SHORT TASK: Transcribe exactly the span of lines that begins the records and ends with the line holding "field', 'wood', kind='stuff')", both boundary lines included.

GIVEN RECORDS:
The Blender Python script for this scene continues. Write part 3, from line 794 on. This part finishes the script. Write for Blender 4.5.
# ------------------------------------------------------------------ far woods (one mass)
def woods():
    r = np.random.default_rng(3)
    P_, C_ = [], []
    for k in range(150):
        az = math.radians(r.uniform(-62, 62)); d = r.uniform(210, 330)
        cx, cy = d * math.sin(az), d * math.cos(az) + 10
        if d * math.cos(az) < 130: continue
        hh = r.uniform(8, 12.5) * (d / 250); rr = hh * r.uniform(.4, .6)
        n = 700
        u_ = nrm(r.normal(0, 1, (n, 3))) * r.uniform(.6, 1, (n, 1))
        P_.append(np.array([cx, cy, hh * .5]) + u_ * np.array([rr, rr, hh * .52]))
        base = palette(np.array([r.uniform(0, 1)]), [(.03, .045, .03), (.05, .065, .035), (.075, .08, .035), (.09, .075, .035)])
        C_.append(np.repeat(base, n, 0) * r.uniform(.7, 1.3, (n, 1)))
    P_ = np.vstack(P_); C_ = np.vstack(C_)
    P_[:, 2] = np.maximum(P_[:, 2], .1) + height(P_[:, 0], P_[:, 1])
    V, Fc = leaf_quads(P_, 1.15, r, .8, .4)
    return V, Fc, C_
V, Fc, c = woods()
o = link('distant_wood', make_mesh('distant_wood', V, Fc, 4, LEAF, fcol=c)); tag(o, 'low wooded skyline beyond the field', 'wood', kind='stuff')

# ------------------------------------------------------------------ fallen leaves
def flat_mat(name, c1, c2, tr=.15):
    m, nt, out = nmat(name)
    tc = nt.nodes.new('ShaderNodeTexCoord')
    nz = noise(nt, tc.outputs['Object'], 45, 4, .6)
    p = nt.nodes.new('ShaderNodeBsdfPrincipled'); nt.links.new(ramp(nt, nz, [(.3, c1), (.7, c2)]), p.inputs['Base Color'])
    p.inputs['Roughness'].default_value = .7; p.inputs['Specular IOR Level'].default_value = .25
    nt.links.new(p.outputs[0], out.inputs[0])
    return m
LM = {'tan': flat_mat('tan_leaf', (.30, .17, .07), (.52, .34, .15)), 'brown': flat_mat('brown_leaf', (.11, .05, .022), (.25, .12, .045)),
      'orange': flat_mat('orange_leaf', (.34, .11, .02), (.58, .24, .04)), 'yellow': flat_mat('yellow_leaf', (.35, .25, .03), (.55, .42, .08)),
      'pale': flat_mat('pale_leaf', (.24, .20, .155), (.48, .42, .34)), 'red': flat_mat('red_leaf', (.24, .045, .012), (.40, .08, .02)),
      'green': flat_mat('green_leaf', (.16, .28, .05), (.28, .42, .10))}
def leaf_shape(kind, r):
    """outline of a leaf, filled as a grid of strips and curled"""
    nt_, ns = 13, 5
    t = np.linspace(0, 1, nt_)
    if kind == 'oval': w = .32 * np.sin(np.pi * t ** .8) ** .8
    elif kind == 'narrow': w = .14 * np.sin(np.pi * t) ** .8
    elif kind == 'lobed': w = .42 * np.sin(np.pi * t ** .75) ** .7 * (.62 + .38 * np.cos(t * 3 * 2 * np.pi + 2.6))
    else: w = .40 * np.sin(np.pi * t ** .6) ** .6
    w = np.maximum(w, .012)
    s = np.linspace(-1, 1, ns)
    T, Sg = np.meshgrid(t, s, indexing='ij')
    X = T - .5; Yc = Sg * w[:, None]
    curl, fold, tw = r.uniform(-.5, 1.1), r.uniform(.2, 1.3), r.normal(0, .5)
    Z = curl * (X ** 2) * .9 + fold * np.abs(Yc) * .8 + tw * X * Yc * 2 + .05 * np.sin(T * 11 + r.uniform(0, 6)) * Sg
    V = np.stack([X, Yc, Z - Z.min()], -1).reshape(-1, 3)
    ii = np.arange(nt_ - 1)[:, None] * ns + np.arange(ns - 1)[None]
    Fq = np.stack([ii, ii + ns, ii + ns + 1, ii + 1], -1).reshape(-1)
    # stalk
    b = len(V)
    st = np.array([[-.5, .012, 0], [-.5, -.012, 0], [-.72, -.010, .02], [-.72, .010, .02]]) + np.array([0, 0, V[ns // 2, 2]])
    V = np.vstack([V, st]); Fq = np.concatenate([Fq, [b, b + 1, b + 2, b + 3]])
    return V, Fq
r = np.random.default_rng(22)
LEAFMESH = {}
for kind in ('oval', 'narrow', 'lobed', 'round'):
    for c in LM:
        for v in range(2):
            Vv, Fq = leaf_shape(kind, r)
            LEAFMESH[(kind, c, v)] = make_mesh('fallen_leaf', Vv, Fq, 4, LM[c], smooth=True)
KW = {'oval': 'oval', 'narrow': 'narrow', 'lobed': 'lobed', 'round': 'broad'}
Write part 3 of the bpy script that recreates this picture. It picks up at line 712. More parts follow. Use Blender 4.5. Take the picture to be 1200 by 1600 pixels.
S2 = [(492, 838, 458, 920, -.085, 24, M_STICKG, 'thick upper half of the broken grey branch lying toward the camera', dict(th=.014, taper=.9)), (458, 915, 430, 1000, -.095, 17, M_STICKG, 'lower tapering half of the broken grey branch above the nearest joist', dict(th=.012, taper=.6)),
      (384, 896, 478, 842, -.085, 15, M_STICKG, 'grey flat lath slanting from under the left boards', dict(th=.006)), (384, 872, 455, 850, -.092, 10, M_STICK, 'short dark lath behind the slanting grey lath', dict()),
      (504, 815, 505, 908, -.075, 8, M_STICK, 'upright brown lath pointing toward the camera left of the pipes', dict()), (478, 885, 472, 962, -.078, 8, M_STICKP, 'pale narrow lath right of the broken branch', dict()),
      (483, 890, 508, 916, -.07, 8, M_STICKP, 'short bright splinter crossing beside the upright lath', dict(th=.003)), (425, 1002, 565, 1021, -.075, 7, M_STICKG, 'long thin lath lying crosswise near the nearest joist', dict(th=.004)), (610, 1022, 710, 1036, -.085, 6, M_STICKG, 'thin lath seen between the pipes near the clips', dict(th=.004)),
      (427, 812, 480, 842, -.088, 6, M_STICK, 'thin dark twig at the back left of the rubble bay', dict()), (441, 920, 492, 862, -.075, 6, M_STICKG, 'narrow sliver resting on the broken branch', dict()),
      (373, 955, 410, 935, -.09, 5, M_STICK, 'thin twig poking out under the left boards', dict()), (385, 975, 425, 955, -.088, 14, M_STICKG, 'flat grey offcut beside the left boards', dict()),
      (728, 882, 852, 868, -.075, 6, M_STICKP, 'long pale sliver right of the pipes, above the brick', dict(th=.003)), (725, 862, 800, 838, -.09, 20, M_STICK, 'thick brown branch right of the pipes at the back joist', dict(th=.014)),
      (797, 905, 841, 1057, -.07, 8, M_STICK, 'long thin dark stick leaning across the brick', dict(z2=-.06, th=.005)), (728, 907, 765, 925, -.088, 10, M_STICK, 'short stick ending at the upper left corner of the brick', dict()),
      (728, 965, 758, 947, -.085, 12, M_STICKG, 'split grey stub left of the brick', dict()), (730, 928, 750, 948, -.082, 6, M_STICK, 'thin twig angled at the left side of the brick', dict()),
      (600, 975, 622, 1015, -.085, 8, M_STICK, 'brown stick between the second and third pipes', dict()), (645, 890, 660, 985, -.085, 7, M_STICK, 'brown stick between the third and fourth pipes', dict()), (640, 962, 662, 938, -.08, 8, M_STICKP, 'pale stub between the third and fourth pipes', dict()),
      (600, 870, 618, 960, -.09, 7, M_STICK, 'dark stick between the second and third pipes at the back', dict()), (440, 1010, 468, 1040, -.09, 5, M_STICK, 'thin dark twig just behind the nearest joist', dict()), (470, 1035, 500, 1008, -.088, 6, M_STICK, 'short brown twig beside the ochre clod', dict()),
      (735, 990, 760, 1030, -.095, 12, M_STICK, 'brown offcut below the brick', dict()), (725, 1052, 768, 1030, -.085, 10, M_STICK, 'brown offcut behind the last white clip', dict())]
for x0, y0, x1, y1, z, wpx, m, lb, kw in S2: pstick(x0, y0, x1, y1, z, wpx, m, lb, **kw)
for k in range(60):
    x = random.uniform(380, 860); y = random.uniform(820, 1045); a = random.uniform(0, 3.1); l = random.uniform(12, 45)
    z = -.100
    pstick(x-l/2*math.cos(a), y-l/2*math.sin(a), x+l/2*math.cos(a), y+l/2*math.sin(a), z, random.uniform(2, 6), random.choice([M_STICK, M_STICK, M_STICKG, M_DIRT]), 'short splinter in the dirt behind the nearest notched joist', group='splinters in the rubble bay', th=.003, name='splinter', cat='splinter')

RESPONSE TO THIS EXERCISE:
The Blender Python script for this scene continues. Write part 3, from line 794 on. This part finishes the script. Write for Blender 4.5.
# ------------------------------------------------------------------ far woods (one mass)
def woods():
    r = np.random.default_rng(3)
    P_, C_ = [], []
    for k in range(150):
        az = math.radians(r.uniform(-62, 62)); d = r.uniform(210, 330)
        cx, cy = d * math.sin(az), d * math.cos(az) + 10
        if d * math.cos(az) < 130: continue
        hh = r.uniform(8, 12.5) * (d / 250); rr = hh * r.uniform(.4, .6)
        n = 700
        u_ = nrm(r.normal(0, 1, (n, 3))) * r.uniform(.6, 1, (n, 1))
        P_.append(np.array([cx, cy, hh * .5]) + u_ * np.array([rr, rr, hh * .52]))
        base = palette(np.array([r.uniform(0, 1)]), [(.03, .045, .03), (.05, .065, .035), (.075, .08, .035), (.09, .075, .035)])
        C_.append(np.repeat(base, n, 0) * r.uniform(.7, 1.3, (n, 1)))
    P_ = np.vstack(P_); C_ = np.vstack(C_)
    P_[:, 2] = np.maximum(P_[:, 2], .1) + height(P_[:, 0], P_[:, 1])
    V, Fc = leaf_quads(P_, 1.15, r, .8, .4)
    return V, Fc, C_
V, Fc, c = woods()
o = link('distant_wood', make_mesh('distant_wood', V, Fc, 4, LEAF, fcol=c)); tag(o, 'low wooded skyline beyond the field', 'wood', kind='stuff')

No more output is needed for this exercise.